Entries with scene source code:
:::

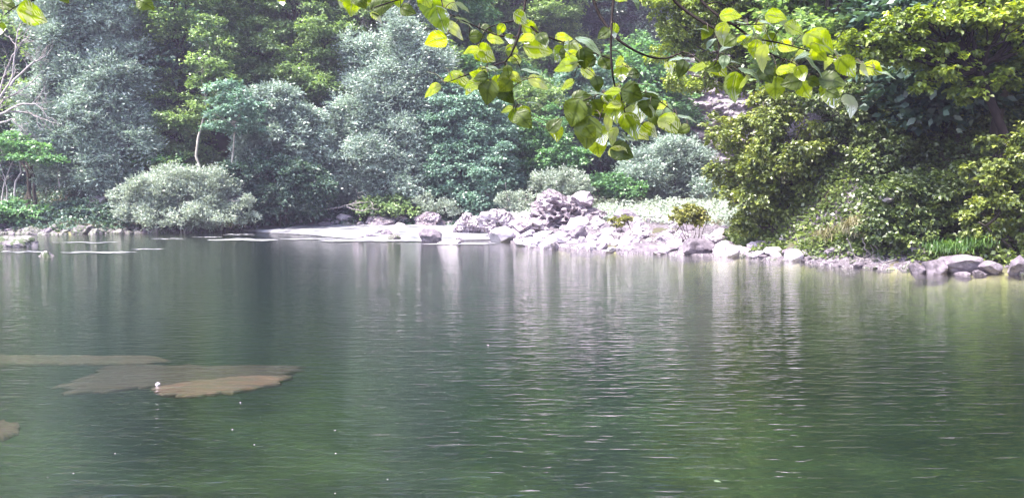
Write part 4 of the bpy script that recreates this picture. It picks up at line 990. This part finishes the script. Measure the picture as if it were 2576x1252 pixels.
bough('rightmost leafy branch with silvery leaves pointing at the maple boughs', 2.5,
      [(.0055, .002, [(1640, -150), (1690, 0), (1740, 39), (1797, 73), (1850, 98)]),
       (.0045, .0018, [(1700, -150), (1758, 0), (1804, 39), (1847, 64), (1890, 96), (1940, 139), (1990, 157)]),
       (.0025, .001, [(1797, 73), (1811, 118), (1802, 157), (1790, 172)]),
       (.0022, .001, [(1890, 96), (1970, 110), (2040, 130), (2110, 150), (2200, 172)]),
       (.002, .001, [(1772, 14), (1800, 5), (1840, 18)]),
       (.002, .001, [(1847, 64), (1900, 62), (1960, 60)]),
       (.002, .001, [(1990, 157), (2040, 190), (2080, 210)])],
      [(1840, 39, 54, 0, 'g'), (1815, 89, 62, 100, 'g'), (1954, 43, 54, 10, 'g'), (1890, 71, 58, 50, 's'), (1918, 68, 44, 30, 'g'), (1976, 64, 56, 50, 's'), (1936, 60, 54, 18, 's'),
       (1954, 89, 66, 12, 's'), (2022, 104, 78, 45, 's'), (2065, 104, 86, 28, 'g'), (1940, 107, 54, 60, 'g'), (1983, 118, 54, 10, 'g'), (1893, 111, 50, 20, 'g'), (1915, 150, 70, 100, 'g'),
       (2047, 168, 78, 48, 's'), (2111, 139, 54, 38, 's'), (2133, 171, 66, 50, 'g'), (2097, 204, 70, 10, 'd'), (1990, 207, 54, 170, 'd'), (1961, 186, 50, 105, 'd'), (2018, 186, 40, 60, 'g'),
       (1893, 182, 70, 25, 's'), (1843, 157, 42, 0, 's'), (1811, 175, 54, 30, 'g'), (1843, 221, 76, 95, 'g'), (1951, 225, 64, 90, 'g'), (2026, 229, 52, 60, 'g'), (2094, 239, 80, 78, 'g'),
       (2143, 264, 66, 58, 's'), (2196, 175, 62, 15, 'g'), (2229, 186, 62, 20, 's'), (2211, 166, 54, 18, 's'), (2168, 157, 54, 10, 's'), (1870, 210, 44, 140, 'g'), (1930, 190, 50, 60, 'd'),
       (2060, 135, 50, 30, 'g'), (2000, 75, 54, 30, 'g'), (1870, 60, 44, 20, 's'), (2080, 120, 44, 20, 's')], (1640, -150))
bough('short branch with drooping leaves poking down at the top left of centre', 2.6,
      [(.004, .0015, [(1160, -140), (1100, -60), (1040, -10), (985, 5), (940, 20)]),
       (.003, .001, [(1100, -60), (1110, 0), (1120, 40)]),
       (.002, .001, [(985, 5), (900, -8), (860, -15)])],
      [(885, 14, 64, 100, 'g'), (907, 2, 44, 60, 'd'), (950, 43, 40, 30, 'g'), (960, 13, 64, -20, 'd'), (1027, 27, 44, 20, 'd'), (1086, 22, 84, 95, 'g'), (1110, 54, 72, 70, 'g'), (1135, 10, 50, 20, 'g'),
       (1070, -5, 60, 60, 'g'), (1000, 0, 44, 80, 'g'), (860, 5, 40, 120, 'g'), (708, 4, 30, 80, 'g'), (1165, 20, 44, 30, 's'), (925, 0, 50, 40, 'g')], (1160, -140))
bough('single large green leaves hanging in at the top left corner', 2.4,
      [(.003, .001, [(200, -120), (150, -40), (90, 0), (40, 15), (10, 40)]),
       (.002, .001, [(200, -120), (260, -40), (330, -8), (390, 20)])],
      [(85, 40, 74, 20, 'g'), (-2, 75, 40, 100, 'g'), (20, 12, 50, 30, 'd'), (368, 10, 46, 30, 'd'), (160, -8, 44, 60, 'd')], (200, -120))

# ------------------------------------------------------------------ small things afloat
fm = rock_mesh('floating_speck', M['lime'], 61, (.007, .007, .004), sub=3, rough=.2)
for px, py in ((605, 1012), (585, 1080), (843, 1082), (845, 1140), (843, 1240), (120, 1200), (185, 1190), (290, 1140), (975, 1205), (1228, 868), (640, 1118)):
    g = G(px, py, 0); o = link('floating_speck', fm); o.location = (g[0], g[1], .002); s = g[1] / 9; o.scale = (s, s, s)
    tag(o, 'tiny pale fleck of fluff floating on the near water', 'fleck', 'flecks floating on the water')
g = G(1797, 1208, .002); o = link('floating_leaf', LEAF['s'][2]); o.location = tuple(g); o.scale = (.05, .05, .05); o.rotation_euler = (0, 0, -.6)
tag(o, 'small pale leaf floating alone on the green water', 'leaf')

# ------------------------------------------------------------------ haze
import bmesh
bm = bmesh.new(); bmesh.ops.create_cube(bm, size=1.0)
me = bpy.data.meshes.new('haze'); bm.to_mesh(me); bm.free()
m, nt, out = new_mat('thin_valley_haze')
pv = node(nt, 'ShaderNodeVolumePrincipled', Density=HAZE_DENSITY, Anisotropy=0.2); pv.inputs['Color'].default_value = HAZE_COLOR + (1,)
nt.links.new(pv.outputs[0], out.inputs['Volume']); me.materials.append(m)
hb = link('haze', me); hb.location = (0, 150, 83.0); hb.scale = (1300, 1400, 178)
tag(hb, 'thin bluish haze in the valley air', 'haze', kind='stuff')
print('LEAVES', NLEAF, 'hill', n_l, 'objs', len(sc.objects))
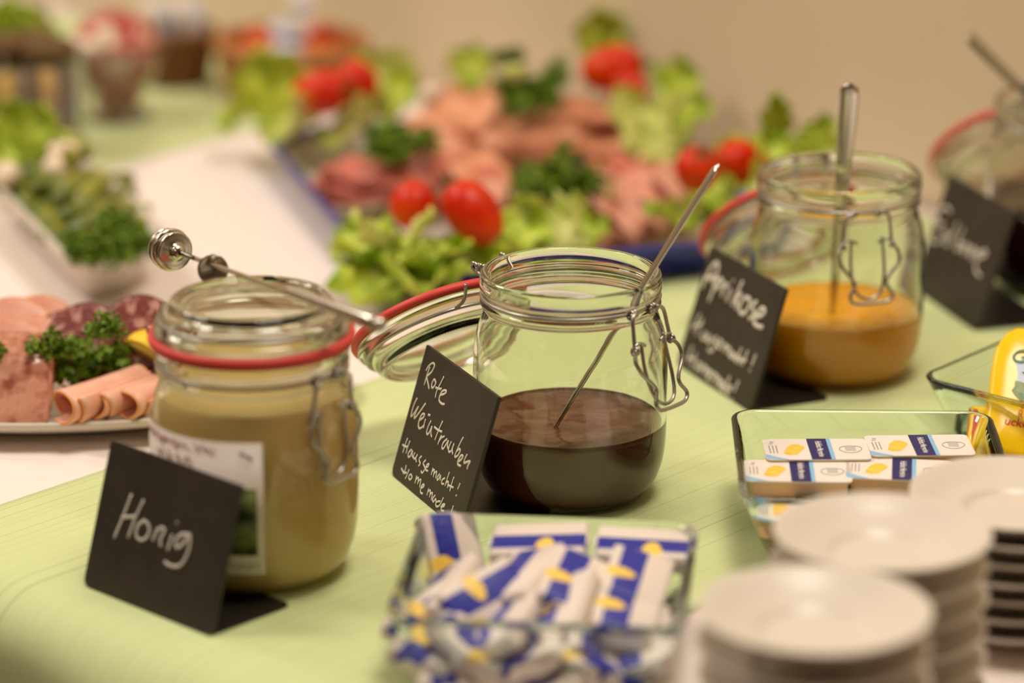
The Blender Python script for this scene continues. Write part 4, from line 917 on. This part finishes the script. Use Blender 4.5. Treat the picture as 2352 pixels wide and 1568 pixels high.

:::

» Your task:
Write out the listing above again, exactly, but with no pictures in the copy.

» Answer below:
Write part 4 of the bpy script that recreates this picture. It picks up at line 990. This part finishes the script. Measure the picture as if it were 2576x1252 pixels.
bough('rightmost leafy branch with silvery leaves pointing at the maple boughs', 2.5,
      [(.0055, .002, [(1640, -150), (1690, 0), (1740, 39), (1797, 73), (1850, 98)]),
       (.0045, .0018, [(1700, -150), (1758, 0), (1804, 39), (1847, 64), (1890, 96), (1940, 139), (1990, 157)]),
       (.0025, .001, [(1797, 73), (1811, 118), (1802, 157), (1790, 172)]),
       (.0022, .001, [(1890, 96), (1970, 110), (2040, 130), (2110, 150), (2200, 172)]),
       (.002, .001, [(1772, 14), (1800, 5), (1840, 18)]),
       (.002, .001, [(1847, 64), (1900, 62), (1960, 60)]),
       (.002, .001, [(1990, 157), (2040, 190), (2080, 210)])],
      [(1840, 39, 54, 0, 'g'), (1815, 89, 62, 100, 'g'), (1954, 43, 54, 10, 'g'), (1890, 71, 58, 50, 's'), (1918, 68, 44, 30, 'g'), (1976, 64, 56, 50, 's'), (1936, 60, 54, 18, 's'),
       (1954, 89, 66, 12, 's'), (2022, 104, 78, 45, 's'), (2065, 104, 86, 28, 'g'), (1940, 107, 54, 60, 'g'), (1983, 118, 54, 10, 'g'), (1893, 111, 50, 20, 'g'), (1915, 150, 70, 100, 'g'),
       (2047, 168, 78, 48, 's'), (2111, 139, 54, 38, 's'), (2133, 171, 66, 50, 'g'), (2097, 204, 70, 10, 'd'), (1990, 207, 54, 170, 'd'), (1961, 186, 50, 105, 'd'), (2018, 186, 40, 60, 'g'),
       (1893, 182, 70, 25, 's'), (1843, 157, 42, 0, 's'), (1811, 175, 54, 30, 'g'), (1843, 221, 76, 95, 'g'), (1951, 225, 64, 90, 'g'), (2026, 229, 52, 60, 'g'), (2094, 239, 80, 78, 'g'),
       (2143, 264, 66, 58, 's'), (2196, 175, 62, 15, 'g'), (2229, 186, 62, 20, 's'), (2211, 166, 54, 18, 's'), (2168, 157, 54, 10, 's'), (1870, 210, 44, 140, 'g'), (1930, 190, 50, 60, 'd'),
       (2060, 135, 50, 30, 'g'), (2000, 75, 54, 30, 'g'), (1870, 60, 44, 20, 's'), (2080, 120, 44, 20, 's')], (1640, -150))
bough('short branch with drooping leaves poking down at the top left of centre', 2.6,
      [(.004, .0015, [(1160, -140), (1100, -60), (1040, -10), (985, 5), (940, 20)]),
       (.003, .001, [(1100, -60), (1110, 0), (1120, 40)]),
       (.002, .001, [(985, 5), (900, -8), (860, -15)])],
      [(885, 14, 64, 100, 'g'), (907, 2, 44, 60, 'd'), (950, 43, 40, 30, 'g'), (960, 13, 64, -20, 'd'), (1027, 27, 44, 20, 'd'), (1086, 22, 84, 95, 'g'), (1110, 54, 72, 70, 'g'), (1135, 10, 50, 20, 'g'),
       (1070, -5, 60, 60, 'g'), (1000, 0, 44, 80, 'g'), (860, 5, 40, 120, 'g'), (708, 4, 30, 80, 'g'), (1165, 20, 44, 30, 's'), (925, 0, 50, 40, 'g')], (1160, -140))
bough('single large green leaves hanging in at the top left corner', 2.4,
      [(.003, .001, [(200, -120), (150, -40), (90, 0), (40, 15), (10, 40)]),
       (.002, .001, [(200, -120), (260, -40), (330, -8), (390, 20)])],
      [(85, 40, 74, 20, 'g'), (-2, 75, 40, 100, 'g'), (20, 12, 50, 30, 'd'), (368, 10, 46, 30, 'd'), (160, -8, 44, 60, 'd')], (200, -120))

# ------------------------------------------------------------------ small things afloat
fm = rock_mesh('floating_speck', M['lime'], 61, (.007, .007, .004), sub=3, rough=.2)
for px, py in ((605, 1012), (585, 1080), (843, 1082), (845, 1140), (843, 1240), (120, 1200), (185, 1190), (290, 1140), (975, 1205), (1228, 868), (640, 1118)):
    g = G(px, py, 0); o = link('floating_speck', fm); o.location = (g[0], g[1], .002); s = g[1] / 9; o.scale = (s, s, s)
    tag(o, 'tiny pale fleck of fluff floating on the near water', 'fleck', 'flecks floating on the water')
g = G(1797, 1208, .002); o = link('floating_leaf', LEAF['s'][2]); o.location = tuple(g); o.scale = (.05, .05, .05); o.rotation_euler = (0, 0, -.6)
tag(o, 'small pale leaf floating alone on the green water', 'leaf')

# ------------------------------------------------------------------ haze
import bmesh
bm = bmesh.new(); bmesh.ops.create_cube(bm, size=1.0)
me = bpy.data.meshes.new('haze'); bm.to_mesh(me); bm.free()
m, nt, out = new_mat('thin_valley_haze')
pv = node(nt, 'ShaderNodeVolumePrincipled', Density=HAZE_DENSITY, Anisotropy=0.2); pv.inputs['Color'].default_value = HAZE_COLOR + (1,)
nt.links.new(pv.outputs[0], out.inputs['Volume']); me.materials.append(m)
hb = link('haze', me); hb.location = (0, 150, 83.0); hb.scale = (1300, 1400, 178)
tag(hb, 'thin bluish haze in the valley air', 'haze', kind='stuff')
print('LEAVES', NLEAF, 'hill', n_l, 'objs', len(sc.objects))
The Blender Python script for this scene continues. Write part 4, from line 917 on. This part finishes the script. Use Blender 4.5. Treat the picture as 2352 pixels wide and 1568 pixels high.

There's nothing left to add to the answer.